Reuters İran’da ninjutsu öğrenen ve sonradan seyrettiğimiz videolardan gördüğümüz, okuduklarımızdan anladığımız kadarıyla da gayet başarılı olan kadın “ninja”larla ilgili yaptığı haberin başlığını şu şekilde hazırlamış: “Binlerce kadın ninja İran’ın suikastçileri olarak eğitiliyorlar.”
Böyle bir başlık Reuters’ten gelince daha sansasyonel haber içerikli Batı gazeteleri yanlışa yanlış ekleyip sonunda bir kurmacaya ulaşmışlar. İlk yanlışa, yani bu kadın sporcuların suikastçi olduğu suçlamasına –hatta iftirasına, diyelim– giden çarpıtma ise kadınlara sorulan “Ülkenize saldırılırsa korur musunuz?” sorusuna “Evet, ülkemi korurum,” diyerek cevap vermiş olmaları. İranlılar ülkelerini koruyunca suikastçi oluyorlar, Rambo ise kahraman! Bu ne yaman çelişki…
Ayrıca kadınların devletin diktesiyle değil de eğlendikleri, seçtikleri için ninjutsuyla ilgilenebilecekleri Reuters’in tahayyülüne sığmamış belli ki. Jadaliyya’da yazan Shiva Balaghi şöyle diyor bu konuda:
İran’da [kadınların] önemli hakları kısıtlanırken, Batılı yazarlar, gazeteciler ve akademisyenler de onları sesi olmayan, kendi eyleme geçme becerileri olmayan zihinsiz sembollere indirgiyor.
Buradaki kısa videodan, söz konusu kadınların Reuters’in bu yanlış haberi üzerine şahsen ne düşündüklerini öğrenebilirsiniz. İranlı “ninja”lar, Batı’ya kendi iradelerini kullanmakta hiçbir tereddüt yaşamadıklarını göstererek Reuters’e dava açıyorlar. Ama haberin ilk başta düzeltilmesine yol açacak sansasyonu yaratan, İran’ın Reuters’in muhabirlerinin basın kartlarını askıya alması oldu. soL Portal’ın başlığının yerindeliğini görebiliyoruz böylece. Ama bizce devletin yaptığından daha önemlisi bu iftiraya maruz kalan kadınların davası.
Reuters daha sonra “hatasının” farkına varıp şöyle bir açıklama yapıyor:
“Biz bu hatanın yapıldığını kabul ediyoruz ve çok ciddi bir konu olarak ele alıyoruz. Bize anlatıldığı gün bu hatayı düzelttik,” diyor yazı işleri müdür Stephen J. Adler. Ekliyor: “Bir iç soruşturma başlattık ve tekrarlanmaması için gerekli adımları attık.”

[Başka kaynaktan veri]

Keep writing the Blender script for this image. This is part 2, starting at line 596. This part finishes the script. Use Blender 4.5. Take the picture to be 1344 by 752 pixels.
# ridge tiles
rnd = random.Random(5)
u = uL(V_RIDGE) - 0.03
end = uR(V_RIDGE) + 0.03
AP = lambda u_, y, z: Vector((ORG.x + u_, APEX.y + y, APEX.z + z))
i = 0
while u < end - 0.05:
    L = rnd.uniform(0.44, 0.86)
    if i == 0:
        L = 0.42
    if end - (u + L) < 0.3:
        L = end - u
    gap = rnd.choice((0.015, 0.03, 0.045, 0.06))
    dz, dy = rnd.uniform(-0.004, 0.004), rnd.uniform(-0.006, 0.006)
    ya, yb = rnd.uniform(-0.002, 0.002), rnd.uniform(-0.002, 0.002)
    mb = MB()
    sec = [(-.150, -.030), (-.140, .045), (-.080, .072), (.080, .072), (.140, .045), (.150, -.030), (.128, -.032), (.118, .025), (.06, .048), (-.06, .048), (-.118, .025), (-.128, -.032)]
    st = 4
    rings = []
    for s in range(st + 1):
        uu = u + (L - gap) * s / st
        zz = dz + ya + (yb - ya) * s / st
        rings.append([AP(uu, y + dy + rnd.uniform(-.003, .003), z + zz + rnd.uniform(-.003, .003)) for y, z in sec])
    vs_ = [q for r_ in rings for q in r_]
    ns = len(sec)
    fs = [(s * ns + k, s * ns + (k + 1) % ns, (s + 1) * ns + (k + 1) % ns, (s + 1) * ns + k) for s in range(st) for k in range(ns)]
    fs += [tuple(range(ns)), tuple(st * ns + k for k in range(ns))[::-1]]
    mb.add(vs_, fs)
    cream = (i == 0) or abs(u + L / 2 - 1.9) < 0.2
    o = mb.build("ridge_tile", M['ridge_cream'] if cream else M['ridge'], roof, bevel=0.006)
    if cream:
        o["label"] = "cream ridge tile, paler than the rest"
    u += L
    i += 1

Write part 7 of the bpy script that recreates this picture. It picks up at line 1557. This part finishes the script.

Maalesef tekrarlanmaması için gerekli olan, Reuters’i aşan adımlar. Dünya siyaseti değişmedikçe bugün İranlı kadınlar suikastçi, yarın başka bir bölge halkı terörist, öbürsü gün birden kurtarılmaya muhtaç çaresizler olarak manşetlere taşınacaklar. Üstelik hiç bilemeyeceğiz kaç gün sonra, kaç ay sonra, kaç yıl sonra tekziplerin yayımlanacağını. Ülkene saldırılırsa ne yaparsın, savunur musun, diye sordukları ev kadınlarından, atletlerden, öğrencilerden cevap olarak gerçekten bir şey yapmam, öyle dururum ifadesini bekliyorlardıysa, aksayan basın hayatları için üzülemeyeceğiz. Yok, bu soruyu zaten çarpıtacak malzemeye ulaşmak için sordularsa, cevabımız yine aynı.
Medya çoğu siyasetçinin zorbalığından, çoğu akademisyenin “uzaklığından” azade değil, tam tersi bu tavırların yeniden, yeniden kurulmasında çok kritik bir rol oynamakta. Suikastçilerin aslında sporcu olduğunu öğrendik de acaba okuduklarımızın daha ne kadarı “hata”?
——
- Belki aklınıza düşmüştür, bu habere sebep olan ninjutsu eğitiminin binlerce kadın arasında yaygın olmasının sebebi ne olabilir, diye. Türkiye’de kadınlar arasında dövüş sanatlarının böyle bir popülerliği bizim bildiğimiz kadarıyla yok. Jadaliyya yazarı Balaghi, İslam Devrimi sonrası devletin kadın üzerindeki denetimiyle açıklıyor bu durumu. Başka sporların aksine, fotoğraftan görebileceğiniz üzere ninjutsuyu “kapalı” bir giyimle de yapmak mümkün. Bu yüzden İranlı kadınları uluslararası müsabakaların kürek çekme, okçuluk, tekvando gibi bölümlerinde görüyormuşuz.